The exercise
Tell me how many lines hold "from", please, using only the number.

Dataset excerpt
☆ ☆ ☆ ☆ ☆

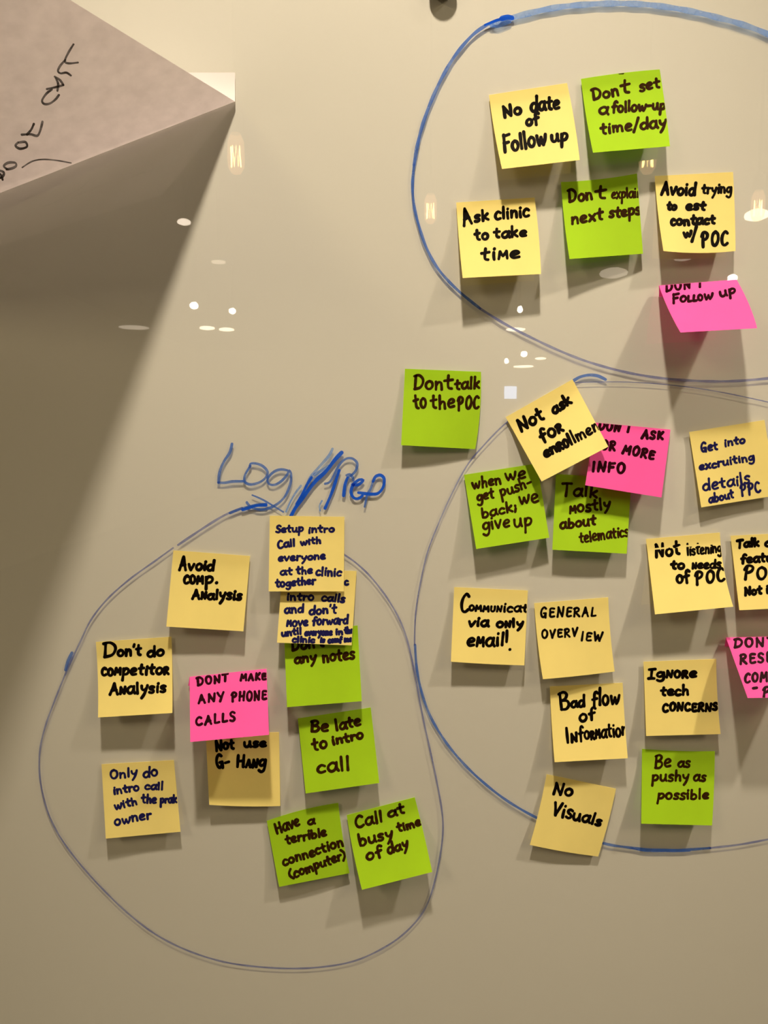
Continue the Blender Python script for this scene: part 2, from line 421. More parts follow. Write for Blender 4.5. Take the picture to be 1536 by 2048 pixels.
Y, G, P_ = 'yellow', 'green', 'pink'
NOTES = [
 (Y, [(978,190),(1134,166),(1159.5,320),(1004,338)], (15,15), 'black', 6.8, 'yellow sticky note reading No date of Follow up, highest of the yellow notes',
   [('No',1006,237,1046,228,27),('date',1060,226,1121,219,32),('of',1051,255,1081,249,25),('Follow',1006,305,1095,291,37),('up',1101,288,1138,281,29)], dict(bow=(-2,2,0,0))),
 (G, [(1162,157.8),(1319.4,138.8),(1340,292.4),(1186,305.4)], (16,15), 'brown', 5.8, 'green sticky note reading Don\'t set a follow-up time/day, topmost of all notes',
   [('Don',1184,202,1240,191,26),('~',1235,168,1250,166,26),('t',1240,190,1263,186,32),('set',1278,184,1322,177,24),('a',1195,229,1217,231,27),('follow-up',1222,226,1332,220,25),('time/day',1200,270,1334,254,26)], dict(bow=(-2,1,-2,0))),
 (G, [(1122,364),(1274,347),(1286,507.5),(1139,518)], (14,4), 'brown', 5.8, 'green sticky note reading Don\'t explain next steps, left of Avoid trying',
   [('Don',1136,407,1187,400,29),('~',1183,375,1196,372,28),('t',1188,400,1215,397,32),('explain',1222,399,1284,394,23,4.4),('next',1141,450,1208,441,28),('steps',1217,437,1283,430,25)], dict(bow=(-2,0,3,0))),
 (Y, [(1309.5,352),(1466,344),(1471,502),(1327,502)], (13,9), 'black', 6.6, 'yellow sticky note reading Avoid trying to est contact w/POC',
   [('Avoid',1320,392,1392,391,27),('trying',1402,388,1464,387,22,5.2),('to',1332,421,1354,421,20),('est',1370,421,1412,421,22),('^Contact',1340,453,1432,448,22),('w',1366,477,1386,473,21),('/',1382,482,1397,479,26),('POC',1402,495,1457,491,32)], dict(bow=(-2,1,0,4))),
 (Y, [(912.5,405),(1069,395),(1082,548),(925.3,556)], (17,14), 'black', 6.2, 'yellow sticky note reading Ask clinic to take time, beside the blue loop',
   [('A',926,455,947,448,37),('sk',948,447,980,440,25),('clinic',988,440,1060,435,28),('to',949,483,979,479,24),('take',986,478,1055,474,23),('ti^Me',960,523,1042,516,28)], dict(bow=(-1,2,0,0))),
 (G, [(810,737.5),(962,743.6),(950.4,898.3),(802.2,890.4)], (8,2), 'brown', 5.6, 'green sticky note reading Don\'t talk to the POC, apart in mid board',
   [('Don',825,781,887,780,32),('~',875,755,889,757,28),('t',886,780,908,779,33),('talk',908,781,961,777,25),('to',828,822,855,817,35),('the',860,820,911,816,29),('POC',914,820,959,818,28)], dict(bow=(0,4,0,0))),
 (G, [(927.9,949.6),(1074,927),(1098.6,1075.4),(952.4,1098)], (12,9), 'brown', 5.0, 'green sticky note reading when we get push-back, we give up',
   [('when',944,980,1004,968,24),('we',1010,963,1053,956,26),('get',953,1004,990,997,23),('push-',1001,996,1066,972,24),('back;',963,1038,1036,1021,23),('we',1038,1012,1079,1004,30),('give',964,1062,1021,1054,27),('up',1027,1058,1066,1051,29)], dict()),
 (G, [(1112,948),(1263,957),(1253.4,1107.5),(1104.6,1099.4)], (9,9), 'brown', 5.4, 'green sticky note reading Talk mostly about telematics, partly under pink and yellow notes',
   [('Talk',1121,992,1196,996,27),('^Mostly',1138,1029,1222,1017,25),('about',1119,1059,1193,1051,23),('telematics',1158,1087,1259,1073,24,4.6)], dict()),
 (P_, [(1190,845),(1341,859.2),(1323,995),(1170.4,970.6)], (14,14), 'maroon', 6.0, 'hot pink sticky note reading DON\'T ASK FOR MORE INFO, overlapped by a yellow note',
   [('DON\'T',1194,860,1263,866,22),('ASK',1281,877,1327,880,19),('FOR',1186,898,1231,902,20),('MORE',1242,907,1308,920,20),('INFO',1182,943,1250,947,22)], dict(start=0.0, power=1.05, base=0.0012)),
 (Y, [(1011.4,834.3),(1145,758.6),(1216.6,893.3),(1083.3,963)], (15,19), 'black', 6.8, 'yellow sticky note tilted diagonally reading Not ask for enrollment',
   [('Not',1041,867,1092,838,29),('ask',1107,831,1147,806,24),('fo^R',1083,887,1130,862,29),('en^R^Ol',1089,918,1148,888,26),('lmen',1148,888,1202,859,27,5.2)], dict()),
 (Y, [(1378.3,864),(1529,840),(1553,991),(1402.6,1014.8)], (6,3), 'blue', 4.8, 'yellow sticky note in blue pen reading Get into excruciating details about PPC',
   [('Get',1401,906,1437,900,20),('into',1448,895,1492,887,18),('excruiting',1398,942,1510,921,18),('details',1405,984,1501,967,25),('about',1417,1007,1469,996,19),('PPC',1482,993,1523,985,22)], dict()),
 (Y, [(1292,1078),(1439.7,1065),(1466.6,1213.4),(1310,1228.8)], (18,18), 'black', 6.2, 'yellow sticky note reading Not listening to needs of POC',
   [('Not',1309,1116,1362,1110,30),('listening',1373,1112,1445,1106,24,4.6),('to',1340,1140,1371,1138,21),('^Needs',1383,1139,1443,1137,21,5.2),('of',1352,1169,1382,1165,27),('POC',1390,1170,1451,1163,28)], dict(bow=(0,-5,0,0), power=1.15)),
 (Y, [(1461,1071.5),(1611,1064),(1628,1213),(1478.7,1220.5)], (14,14), 'black', 6.0, 'yellow sticky note cut by right picture edge, its text starting Talk, then POC',
   [('Talk',1472,1098,1520,1093,20),('a',1528,1094,1545,1093,20),('featu',1480,1127,1546,1124,21),('POC',1486,1160,1560,1157,29),('Not',1488,1193,1525,1188,20),('i',1530,1188,1539,1187,22)], dict()),
 (Y, [(1287,1323.5),(1432.5,1317.8),(1441.2,1468.2),(1292.3,1472)], (8,8), 'black', 6.0, 'yellow sticky note reading Ignore tech concerns, directly above Be as pushy',
   [('1g^N^O^Re',1294,1358,1395,1356,23),('tech',1319,1392,1379,1391,22),('^C^O^N^C^E^R^N^S',1323,1424,1436,1422,27)], dict(bow=(0,-2,0,0))),
 (P_, [(1452,1275),(1605,1272),(1648,1394),(1495.4,1396)], (38,38), 'maroon', 5.4, 'pink sticky note cut by the right picture edge, reading DON\'T RESE',
   [('DON\'T',1466,1297,1560,1291,21),('RESE',1478,1330,1546,1325,23),('COM',1487,1366,1536,1363,21),('-',1504,1384,1516,1383,20),('P',1524,1396,1540,1395,24)], dict(start=0.0, power=0.95, base=0.002)),
 (Y, [(908.5,1174.3),(1055.7,1181),(1048.7,1330.7),(901.8,1323.3)], (9.5,7), 'black', 6.2, 'yellow sticky note reading Communicate via only email!',
   [('C',918,1224,938,1224,37),('^O^M^M^U^Nicat',936,1222,1056,1226,20,4.9),('via',934,1253,978,1254,22),('o^Nly',991,1256,1048,1254,21),('e^Mail!',932,1293,1018,1293,30),('.',1016,1302,1023,1302,20,6.5)], dict(bow=(0,0,0,1))),
 (Y, [(1068.5,1206.5),(1216.5,1194.6),(1229.3,1343),(1085.8,1358.4)], (9.5,6), 'black', 4.5, 'yellow sticky note reading GENERAL OVERVIEW in thin capitals',
   [('GENERAL',1079,1236,1193,1233,21),('OVERV',1082,1278,1156,1273,18),('IEW',1160,1281,1205,1284,19)], dict(bow=(-2,-2,0,1))),
 (Y, [(1099.8,1373),(1245.3,1365.6),(1255.6,1516.5),(1109.2,1524.4)], (12,12), 'black', 6.0, 'yellow sticky note reading Bad flow of Information, below General Overview',
   [('B',1118,1421,1142,1417,35),('ad',1141,1418,1171,1413,25),('flow',1182,1414,1240,1409,35),('of',1157,1445,1193,1439,27),('I^N',1131,1487,1157,1482,32),('fo^R^Mation',1157,1482,1256,1472,30,5.2)], dict(bow=(-1,-1,0,0))),
 (Y, [(1093.3,1548.4),(1232,1577.6),(1196.4,1713),(1059.7,1689.7)], (5,2.5), 'black', 6.0, 'tilted yellow sticky note reading No Visuals, lowest on the right loop',
   [('No',1103,1588,1145,1595,27),('Vis',1101,1630,1143,1640,31),('uals',1142,1641,1202,1653,25)], dict(bow=(2,2,0,2))),
 (G, [(1284.2,1497.8),(1429.7,1502.4),(1424.2,1651),(1282.5,1647.4)], (12,11), 'brown', 5.0, 'green sticky note reading Be as pushy as possible',
   [('Be',1307,1537,1343,1535,27),('as',1354,1536,1381,1535,22),('pushy',1302,1565,1379,1562,24),('as',1385,1564,1412,1564,22),('possible',1313,1599,1418,1599,22)], dict(bow=(0,1,2,0))),
 (G, [(568,1262),(715.2,1251),(723.6,1402.4),(574,1414.4)], (11,10), 'brown', 5.8, 'green sticky note reading any notes, its top tucked under a yellow note',
   [('Don\'t',582,1303,650,1294,24),('any',588,1329,634,1324,22),('notes',644,1326,711,1319,25)], dict()),
 (Y, [(565,1137),(713.2,1142),(703.2,1290.7),(554,1285.3)], (10,6), 'blue', 4.8, 'yellow sticky note in blue pen reading intro calls and don\'t move forward',
   [('c',688,1171,698,1170,17),('intro',572,1202,629,1201,18),('calls',641,1203,690,1206,18),('and',568,1229,608,1226,19),('don\'t',617,1230,674,1227,20),('^Move',572,1254,617,1253,21),('forward',623,1251,697,1249,20),('until',562,1274,604,1269,16),('everyone',608,1272,665,1271,16),('in',670,1271,687,1270,15),('the',688,1269,708,1266,15),('clinic',583,1286,630,1286,15),('is',639,1286,650,1286,13),('comf me',655,1287,705,1284,14)], dict()),
 (Y, [(539.6,1031.4),(688.8,1033.6),(687.6,1182.8),(537.2,1182.8)], (8,6), 'blue', 4.8, 'yellow sticky note in blue pen reading Setup intro call, under Log/Prep',
   [('Setup',550,1066,608,1065,17),('intro',615,1067,670,1065,16),('Call',554,1098,591,1093,17),('with',600,1092,643,1087,15),('everyone',555,1124,652,1119,17),('at',559,1152,586,1150,17),('the',591,1150,626,1148,17),('clinic',630,1152,683,1153,19),('together',550,1176,632,1169,18)], dict()),
 (Y, [(346.7,1100.6),(500,1112),(486.7,1262.7),(332.6,1253.2)], (10,9), 'black', 6.3, 'yellow sticky note reading Avoid comp. Analysis',
   [('A',356,1141,374,1141,28),('void',374,1141,429,1143,25),('^C^O^M',365,1169,408,1168,27),('p.',408,1169,437,1167,28),('A^Nalysis',382,1199,484,1201,23)], dict()),
 (Y, [(191.7,1284),(342.8,1273.5),(344.6,1426),(196,1435)], (14,15), 'black', 6.2, 'yellow sticky note reading Don\'t do competitor Analysis',
   [('D',204,1316,234,1314,31),('on\'t',233,1314,284,1311,24),('do',293,1316,330,1312,24),('^C^O^Mpetito^R',201,1352,339,1350,25),('A^Nalysis',217,1391,333,1386,26)], dict(bow=(2,1,0,0), start=0.22)),
 (Y, [(411.5,1468),(558,1464.3),(560.6,1612),(418.4,1609.6)], (8,5), 'black', 6.2, 'yellow sticky note reading Not use G-Hang, shaded below a pink note',
   [('Not',430,1504,470,1498,23),('use',486,1497,534,1493,21),('G-',432,1540,462,1533,29),('H^A^Ng',471,1536,532,1536,28)], dict(bow=(0,0,0,2))),
 (P_, [(379.2,1353.8),(532.9,1337.6),(538,1469.6),(380.5,1484)], (35,35), 'maroon', 5.2, 'pink sticky note reading DONT MAKE ANY PHONE CALLS',
   [('DONT',393,1372,458,1363,18),('MAKE',479,1362,533,1360,16),('ANY',395,1408,450,1402,20),('PHONE',462,1404,534,1400,20),('CALLS',390,1453,472,1442,20)], dict(start=0.0, power=1.0, base=0.0012)),
 (Y, [(203,1528.6),(347.6,1520.3),(361,1663.5),(211.6,1677.3)], (8,6), 'blue', 4.8, 'yellow sticky note in blue pen reading Only do intro call, lowest at left',
   [('Only',219,1559,276,1553,20),('do',285,1556,317,1553,22),('intro',226,1590,280,1581,18),('call',288,1580,327,1580,18),('with',229,1622,276,1609,18),('the',282,1608,314,1607,20),('prak',319,1608,355,1606,18),('owner',228,1652,304,1638,21)], dict()),
 (G, [(595.6,1437),(741.5,1415),(758.6,1566),(611.3,1587)], (11,10), 'brown', 6.0, 'green sticky note reading Be late to intro call',
   [('Be',619,1465,658,1464,27),('late',670,1462,724,1452,26),('to',624,1503,657,1496,27),('intro',664,1492,729,1477,21),('call',633,1549,701,1540,31)], dict()),
 (G, [(533.6,1642),(676.5,1605.8),(699.3,1746.4),(558.2,1773.8)], (6,3.5), 'brown', 5.4, 'green sticky note reading Have a terrible connection (computer)',
   [('Have',552,1669,602,1652,25),('a',614,1651,631,1648,20),('terrible',571,1690,655,1672,21),('connection',566,1734,689,1692,22),('(computer)',580,1760,694,1718,22)], dict(bow=(0,-2,-4,0))),
 (G, [(693.4,1630.4),(829.4,1594.5),(864.5,1744),(723.9,1779.7)], (17,18), 'brown', 5.7, 'green sticky note reading Call at busy time of day, lowest of the green notes',
   [('Call',710,1658,767,1644,26),('at',775,1636,812,1627,23),('busy',718,1695,788,1676,26),('time',795,1666,844,1651,20),('of',733,1724,768,1711,25),('day',775,1709,819,1696,24)], dict(bow=(-2,1,0,0))),
]
for paper, q, lifts, inkname, width, label, words, kw in NOTES:
    fold = None
    if paper == P_ and lifts[0] > 30: fold = ((q[0][0] - 3, q[0][1] + 18), (q[1][0] - 3, q[1][1] + 18))
    build_note(paper, q, lifts, words, label, inkname, width, fold=fold, **kw)
build_note(P_, [(1318,571),(1473,559),(1514.4,656.4),(1361,665)], (38, 38),
   [('DON\'T',1330,585,1408,573,22),('Fo^L^L^Ow',1344,608,1427,599,22),('up',1439,596,1474,588,22)],
   'pink sticky note jutting out from the board, reading DON\'T Follow up', 'maroon', 5.4,
   fold=((1318, 594), (1470, 583)), start=0.0, power=0.9, base=0.003, bow=(-3, 4, 0, 0))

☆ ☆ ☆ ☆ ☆

Result of the task
2